Most of the young NGO's had no other model than the strictly organised worker's self-management, or the horizontal anti-war and women's movement. The most desired structure for the young NGO seemed to be a horizontal consultative one. But in the circumstances of rapid growth the time consuming horizontality did not satisfy.
The activists who founded the organisation fell back on their early decision making structure: the leader, two leaders or a small management team became the policy making and decision core of the organisation. Contacts with the donor organisation, other important external contacts, financial control and control over the personnel were all centralised.
NGO's born in another era, without the immense demands caused by a war, get the chance to have an organic development. The founders are for a long time the decisive core of the organisation. If the organisation is successful and survives (not all of them do), sometimes the possibility for funding gradually comes into sight. Some organisations will never be funded, and continue being based on volunteer work, others will get some funds that permit them to transform a part of the voluntary work into paid jobs. Professionals enter the organisation, and with trial and error some organisations learn to deal with such new conditions. Some do not.
Even if organisations get the time to develop gradually, the process of growing will not proceed without problems. Young NGO's will meet setbacks, internal conflicts, problems concerning the founders and power struggles. But a 'normal' growth will lead to a natural selection: organisations which appear not to be viable will disappear, those which are successful will survive, will grow and will enter new phases of development.
This natural selection is working in countries of former Yugoslavia. But in a delayed manner because money was also made available to NGO's that did not have the quality to deliver good service in the first place.
Some time after the war foreign donors began to shift their interest to other parts of the world. Afghanistan is in need, Iraq becomes the next focus of international attention. The international humanitarian aid organisations pull out, leaving the NGO's organisations behind which got used to be funded by them. Panic everywhere. Some foreign donors are willing to continue funding, some of them only if NGO's will change their objectives to meet priorities of the donor or priorities of the donors government. Trafficking of women for instance, becomes a topic for which some donors still want to pay. Some NGO's adjust their goals and start to cover the topic of trafficking as well. They may survive, but there is no funding for their original work: helping refugees, treating war related traumas, fighting sexual violence.

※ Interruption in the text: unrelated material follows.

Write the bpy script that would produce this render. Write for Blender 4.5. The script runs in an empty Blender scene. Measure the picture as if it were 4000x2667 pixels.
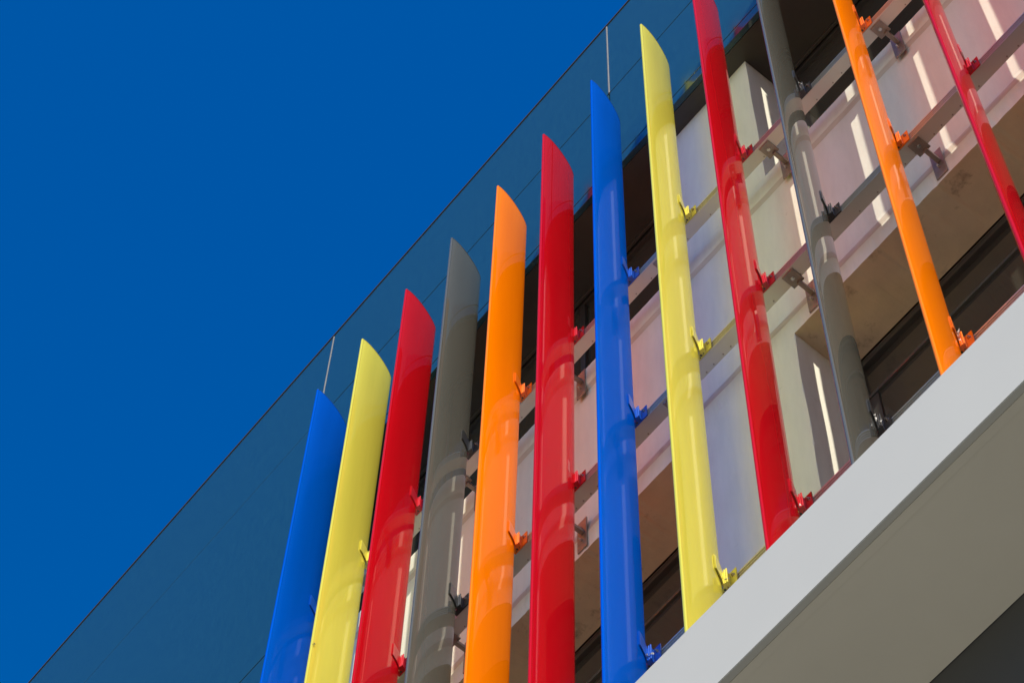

The national government or the local communities sometimes can bring some relief, but the subsidy from these sources is incomparable with the amount of money the NGO's were used to receive.
The shortage of money causes a fight for the available donors and their money. This fight is not only being fought out among the NGO's, but also within organisations, weakening their stability. Paid professionals cannot be contracted any longer, management tries to control the flow of money wherever possible.
However sad it may be, the retreat of donors can have positive effects on the sanity of the NGO community. All the improper reasons to continue, slipped in by paying donors, can be reconsidered.
The moment has come for a firm reorientation of goals. Why are we existing? And what do we want to realise?
As a consequence most NGO's will undergo big changes.